Kitaplarla okulda tanıştım. İlk okuduğum kitaplar köylülerin yaşadığı sıkıntıları, sevinçleri hikayeleştiren yazarların eserleriydi. Yaşadığım yerdeki hayatlara benzer hayatlardı bunlar. Bugün bile o klasik eserler kitaplığımda birer akraba gibi dururlar. Onlara hürmetim hiç geçmedi. Buna rağmen kitaplarla kurduğum ilişkinin sakin bir arkadaşlık olduğu söylenemez. Onları çok sevdiğim için onlardan her şeyi isteyebilirmişim gibi hissediyorum. Öfkenin de dahil olduğu bu samimi arkadaşlığın bir sonraki adımı yazmaktı. Yeterince birbirine yaklaşan insanlar gibi ben de kitaplara yaklaştıkça onlara benzemeye başladım, diyebilirim.

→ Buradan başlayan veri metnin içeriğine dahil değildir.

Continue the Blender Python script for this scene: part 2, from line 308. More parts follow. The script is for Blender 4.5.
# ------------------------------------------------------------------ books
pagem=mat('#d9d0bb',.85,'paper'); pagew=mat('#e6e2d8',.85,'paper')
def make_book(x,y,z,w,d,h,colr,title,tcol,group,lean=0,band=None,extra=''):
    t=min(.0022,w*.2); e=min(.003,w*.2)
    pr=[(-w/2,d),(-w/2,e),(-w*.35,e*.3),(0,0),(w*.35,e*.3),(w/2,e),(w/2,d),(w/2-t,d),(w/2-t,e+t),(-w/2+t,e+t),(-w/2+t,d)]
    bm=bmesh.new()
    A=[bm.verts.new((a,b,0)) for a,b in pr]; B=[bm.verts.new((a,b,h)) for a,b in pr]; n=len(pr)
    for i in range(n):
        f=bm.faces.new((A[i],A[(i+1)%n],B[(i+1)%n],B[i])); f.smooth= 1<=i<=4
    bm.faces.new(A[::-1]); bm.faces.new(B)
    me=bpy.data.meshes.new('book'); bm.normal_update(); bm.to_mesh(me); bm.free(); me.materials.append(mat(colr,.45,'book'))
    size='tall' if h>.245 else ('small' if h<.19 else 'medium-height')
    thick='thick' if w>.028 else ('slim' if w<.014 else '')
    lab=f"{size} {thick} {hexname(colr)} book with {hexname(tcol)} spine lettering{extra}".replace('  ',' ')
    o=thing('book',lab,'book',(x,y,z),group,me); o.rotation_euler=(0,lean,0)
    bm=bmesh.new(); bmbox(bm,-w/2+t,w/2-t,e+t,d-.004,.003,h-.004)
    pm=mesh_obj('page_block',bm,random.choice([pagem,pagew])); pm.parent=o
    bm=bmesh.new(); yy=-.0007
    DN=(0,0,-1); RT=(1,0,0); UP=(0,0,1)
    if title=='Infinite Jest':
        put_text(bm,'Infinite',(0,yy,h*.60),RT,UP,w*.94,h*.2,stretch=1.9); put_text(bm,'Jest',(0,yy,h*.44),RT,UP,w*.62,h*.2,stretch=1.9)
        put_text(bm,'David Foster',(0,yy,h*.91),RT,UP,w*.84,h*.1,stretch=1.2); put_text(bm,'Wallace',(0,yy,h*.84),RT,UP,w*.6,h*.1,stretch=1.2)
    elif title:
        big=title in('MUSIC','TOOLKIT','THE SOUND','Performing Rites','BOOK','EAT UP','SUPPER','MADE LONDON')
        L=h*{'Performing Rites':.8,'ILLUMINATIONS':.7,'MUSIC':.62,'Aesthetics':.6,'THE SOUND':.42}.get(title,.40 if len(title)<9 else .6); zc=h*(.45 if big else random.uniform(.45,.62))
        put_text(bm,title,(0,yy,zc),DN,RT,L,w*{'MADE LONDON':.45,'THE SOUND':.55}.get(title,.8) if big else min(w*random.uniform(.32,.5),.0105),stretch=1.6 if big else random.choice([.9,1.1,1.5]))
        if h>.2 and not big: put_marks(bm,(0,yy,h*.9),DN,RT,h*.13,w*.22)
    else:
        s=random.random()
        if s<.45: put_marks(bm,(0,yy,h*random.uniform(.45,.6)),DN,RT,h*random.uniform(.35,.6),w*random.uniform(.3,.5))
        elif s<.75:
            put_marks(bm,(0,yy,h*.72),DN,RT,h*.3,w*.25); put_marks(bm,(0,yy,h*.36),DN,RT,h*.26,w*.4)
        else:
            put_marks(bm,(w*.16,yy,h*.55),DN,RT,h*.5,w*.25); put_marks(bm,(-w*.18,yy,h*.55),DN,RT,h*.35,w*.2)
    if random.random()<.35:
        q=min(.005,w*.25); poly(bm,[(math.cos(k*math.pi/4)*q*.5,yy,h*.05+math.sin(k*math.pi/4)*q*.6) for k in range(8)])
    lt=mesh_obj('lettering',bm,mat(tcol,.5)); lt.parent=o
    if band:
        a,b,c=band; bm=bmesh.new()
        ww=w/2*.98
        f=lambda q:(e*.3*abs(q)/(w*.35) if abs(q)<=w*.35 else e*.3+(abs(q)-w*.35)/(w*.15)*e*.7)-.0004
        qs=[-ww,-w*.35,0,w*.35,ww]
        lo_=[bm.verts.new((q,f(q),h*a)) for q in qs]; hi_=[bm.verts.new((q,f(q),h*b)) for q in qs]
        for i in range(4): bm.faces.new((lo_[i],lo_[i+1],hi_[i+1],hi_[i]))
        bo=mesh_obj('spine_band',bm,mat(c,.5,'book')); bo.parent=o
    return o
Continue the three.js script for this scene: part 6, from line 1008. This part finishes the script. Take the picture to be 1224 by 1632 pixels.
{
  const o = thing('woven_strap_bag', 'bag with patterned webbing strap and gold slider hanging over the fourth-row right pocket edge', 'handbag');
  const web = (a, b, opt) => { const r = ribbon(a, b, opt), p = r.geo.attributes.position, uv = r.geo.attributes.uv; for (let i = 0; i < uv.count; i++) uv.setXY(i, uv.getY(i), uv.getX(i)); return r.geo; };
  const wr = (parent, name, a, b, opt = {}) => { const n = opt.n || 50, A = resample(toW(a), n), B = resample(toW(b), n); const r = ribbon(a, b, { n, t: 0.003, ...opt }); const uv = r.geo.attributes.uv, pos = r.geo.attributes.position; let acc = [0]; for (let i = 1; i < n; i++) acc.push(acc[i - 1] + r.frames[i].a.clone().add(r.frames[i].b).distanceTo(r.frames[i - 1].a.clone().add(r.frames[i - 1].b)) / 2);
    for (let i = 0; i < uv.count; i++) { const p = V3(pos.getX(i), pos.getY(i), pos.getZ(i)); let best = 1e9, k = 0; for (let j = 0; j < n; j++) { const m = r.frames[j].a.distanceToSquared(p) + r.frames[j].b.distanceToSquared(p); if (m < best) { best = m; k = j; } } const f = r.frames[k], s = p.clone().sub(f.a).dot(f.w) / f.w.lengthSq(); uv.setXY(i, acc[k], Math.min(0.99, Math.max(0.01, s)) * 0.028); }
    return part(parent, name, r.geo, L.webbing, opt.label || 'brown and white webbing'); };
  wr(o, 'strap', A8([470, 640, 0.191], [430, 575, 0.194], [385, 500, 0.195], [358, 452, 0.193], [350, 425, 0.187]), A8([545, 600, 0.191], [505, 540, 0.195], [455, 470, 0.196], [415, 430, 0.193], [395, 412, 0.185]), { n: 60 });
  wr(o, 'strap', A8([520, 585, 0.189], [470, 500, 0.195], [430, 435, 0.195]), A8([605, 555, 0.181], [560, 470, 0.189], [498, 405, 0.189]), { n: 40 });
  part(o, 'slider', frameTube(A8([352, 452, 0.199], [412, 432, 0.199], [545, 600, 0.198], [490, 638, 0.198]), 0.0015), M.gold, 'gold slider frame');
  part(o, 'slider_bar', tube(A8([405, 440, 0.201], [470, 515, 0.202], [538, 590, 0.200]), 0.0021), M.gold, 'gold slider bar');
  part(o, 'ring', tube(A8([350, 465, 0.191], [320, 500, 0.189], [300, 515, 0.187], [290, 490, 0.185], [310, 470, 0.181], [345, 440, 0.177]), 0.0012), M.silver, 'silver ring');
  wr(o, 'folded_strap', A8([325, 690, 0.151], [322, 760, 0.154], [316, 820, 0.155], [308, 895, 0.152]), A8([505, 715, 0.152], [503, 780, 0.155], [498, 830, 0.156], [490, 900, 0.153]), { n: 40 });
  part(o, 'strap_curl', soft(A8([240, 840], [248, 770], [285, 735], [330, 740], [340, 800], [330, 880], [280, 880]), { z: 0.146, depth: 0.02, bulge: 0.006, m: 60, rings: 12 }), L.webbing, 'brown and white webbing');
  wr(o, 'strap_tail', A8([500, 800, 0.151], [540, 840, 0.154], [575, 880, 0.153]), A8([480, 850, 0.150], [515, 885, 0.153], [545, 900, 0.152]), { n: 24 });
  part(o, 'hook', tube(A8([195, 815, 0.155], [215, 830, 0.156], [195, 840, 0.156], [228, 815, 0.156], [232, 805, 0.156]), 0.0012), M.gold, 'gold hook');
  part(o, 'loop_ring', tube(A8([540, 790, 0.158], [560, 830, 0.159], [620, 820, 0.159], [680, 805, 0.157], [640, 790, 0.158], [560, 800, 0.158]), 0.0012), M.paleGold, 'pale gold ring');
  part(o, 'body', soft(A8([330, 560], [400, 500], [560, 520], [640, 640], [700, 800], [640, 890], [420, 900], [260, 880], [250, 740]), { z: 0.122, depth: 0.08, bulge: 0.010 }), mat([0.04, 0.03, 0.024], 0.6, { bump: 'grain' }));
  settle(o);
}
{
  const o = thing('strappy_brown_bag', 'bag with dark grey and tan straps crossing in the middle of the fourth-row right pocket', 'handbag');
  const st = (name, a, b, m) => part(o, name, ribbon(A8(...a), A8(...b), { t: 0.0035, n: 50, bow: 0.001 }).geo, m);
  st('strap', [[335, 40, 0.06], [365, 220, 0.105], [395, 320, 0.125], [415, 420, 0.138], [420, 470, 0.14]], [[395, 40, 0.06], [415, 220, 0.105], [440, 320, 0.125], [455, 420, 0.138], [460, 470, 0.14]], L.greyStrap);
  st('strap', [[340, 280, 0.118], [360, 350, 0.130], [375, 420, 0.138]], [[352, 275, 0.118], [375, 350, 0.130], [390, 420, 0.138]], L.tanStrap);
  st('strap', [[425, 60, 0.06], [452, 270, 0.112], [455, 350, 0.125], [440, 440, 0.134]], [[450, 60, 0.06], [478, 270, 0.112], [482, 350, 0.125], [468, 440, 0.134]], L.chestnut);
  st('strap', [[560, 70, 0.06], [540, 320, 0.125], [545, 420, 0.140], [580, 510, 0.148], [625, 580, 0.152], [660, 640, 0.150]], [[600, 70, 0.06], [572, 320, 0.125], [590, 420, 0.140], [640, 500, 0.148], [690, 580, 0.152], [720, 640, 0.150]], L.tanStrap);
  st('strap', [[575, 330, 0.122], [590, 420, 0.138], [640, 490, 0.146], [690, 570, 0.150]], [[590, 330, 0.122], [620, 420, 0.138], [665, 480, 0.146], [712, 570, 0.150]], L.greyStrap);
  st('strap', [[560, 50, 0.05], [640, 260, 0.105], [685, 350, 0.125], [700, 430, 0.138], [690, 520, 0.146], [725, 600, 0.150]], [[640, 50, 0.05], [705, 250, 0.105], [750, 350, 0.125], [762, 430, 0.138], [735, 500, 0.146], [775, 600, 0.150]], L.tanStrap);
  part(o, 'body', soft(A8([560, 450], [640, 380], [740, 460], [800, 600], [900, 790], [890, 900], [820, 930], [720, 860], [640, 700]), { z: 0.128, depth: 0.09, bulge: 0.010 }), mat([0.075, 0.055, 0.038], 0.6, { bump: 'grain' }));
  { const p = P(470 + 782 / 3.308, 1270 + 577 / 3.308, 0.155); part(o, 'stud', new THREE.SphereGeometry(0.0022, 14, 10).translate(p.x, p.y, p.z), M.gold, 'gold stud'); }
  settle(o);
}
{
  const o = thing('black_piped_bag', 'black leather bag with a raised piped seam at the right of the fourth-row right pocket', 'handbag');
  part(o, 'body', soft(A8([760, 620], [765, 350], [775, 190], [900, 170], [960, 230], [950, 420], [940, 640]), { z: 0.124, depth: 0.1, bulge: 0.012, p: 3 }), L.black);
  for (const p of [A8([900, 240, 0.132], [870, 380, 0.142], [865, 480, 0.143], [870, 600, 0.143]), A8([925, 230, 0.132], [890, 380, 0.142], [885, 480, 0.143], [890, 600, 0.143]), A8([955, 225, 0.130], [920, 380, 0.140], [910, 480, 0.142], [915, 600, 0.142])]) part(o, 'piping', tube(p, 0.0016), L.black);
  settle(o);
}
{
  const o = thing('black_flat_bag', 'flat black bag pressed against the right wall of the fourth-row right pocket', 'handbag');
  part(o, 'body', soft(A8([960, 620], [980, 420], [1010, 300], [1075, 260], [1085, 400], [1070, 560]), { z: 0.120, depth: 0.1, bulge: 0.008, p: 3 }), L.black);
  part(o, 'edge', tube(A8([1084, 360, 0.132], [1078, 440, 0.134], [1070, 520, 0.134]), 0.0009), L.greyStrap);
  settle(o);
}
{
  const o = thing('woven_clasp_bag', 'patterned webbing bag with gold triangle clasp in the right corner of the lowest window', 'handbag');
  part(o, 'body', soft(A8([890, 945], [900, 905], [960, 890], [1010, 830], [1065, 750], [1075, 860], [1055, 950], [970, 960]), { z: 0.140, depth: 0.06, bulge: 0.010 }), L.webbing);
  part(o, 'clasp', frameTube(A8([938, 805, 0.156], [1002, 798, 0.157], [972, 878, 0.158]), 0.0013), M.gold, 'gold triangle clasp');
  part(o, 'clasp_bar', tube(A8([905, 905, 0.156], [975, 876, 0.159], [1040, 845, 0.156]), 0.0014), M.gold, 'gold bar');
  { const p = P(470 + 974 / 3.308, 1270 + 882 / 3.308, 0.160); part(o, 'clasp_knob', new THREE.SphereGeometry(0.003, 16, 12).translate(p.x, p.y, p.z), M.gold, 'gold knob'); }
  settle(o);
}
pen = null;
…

“HEP BAŞKA BİR DÜNYA ARZUSU İÇİNDEYİM”
• 05.45 İstanbul kitabınızdan bahsedebilir misiniz? Kitabınızın ortaya çıkış öyküsünü anlatabilir misiniz? Nasıl olgunlaştı bu hikâye kafanızda?
Bu kitap 25 yıl önce İstanbul’a okumak için gelen lise öğrencisi bir kızın arzusunu yerine getirmek için yazıldı. O kızın hayallerine yetişmeye çalışıyorum. O hayaller zamanla epeyce değişmiş olabilir. Zaten yerinde sayan fikirlere tahammülüm kalmadığı için hep başka bir dünya arzusu içindeyim. Gece gündüz yer değiştirsin, ağaçlar konuşmaya başlasın, eşyalar insanlardan hesap sorsun gibi.
• Fikir nasıl doğdu, kitabın ismine nasıl karar verdiniz, yazma süreci nasıl gelişti, yazarken uyguladığınız belli rutinler veya ritüeller var mı?
Kitabın tamamı 05.45’te uyanan bir yazar tarafından yazıldığı için adı, 05.45 İstanbul. En önemli rutinim gün aydınlanmadan önce uyanıp yazmaktır. Bir diğer rutinim de aynı bardakla kahve içmektir. Yazı masamın üstünde sarı renkli bardağın olmadığı günler kötü yazdığımı düşünürüm.
• Kitaplarınızdan ve almış olduğunuz ödüllerden bahseder misiniz?
İki romanım var. Porselen Bir Mevzu’da ilk romanını yazan yazarın karakter yaratma telaşını ele aldım. Romanım Vedat Türkali İlk Roman Ödülüne layık görüldü. Bu beni çok mutlu etti. 05.45 İstanbul 2024 Ağustos ayında yayımlandı.
KİTAP ÜÇLEME OLACAK
• Yeni çalışmalarınız var mı? Varsa, kısaca söz edebilir misiniz?
05.45 İstanbul’un devamı iki roman daha yazacağım. Şimdi onlar için çalışıyorum.
• Hangi yazarları tercih edersiniz okurken? Beğendiğiniz, okumaktan zevk aldığınız kitaplar neler?
Distopya, bilim kurgu, polisiye okumayı çok severim. Tekrar okumaktan sıkılmadığım kitaplardan biri, 1984’tür. Bir de Virginia Woolf’un Üç Gine isimli kitabını çok severim. Yazmaya çalıştığım türe yakın kitapları tercih ediyorum. Kurgu dışı da okumaya özen gösteririm.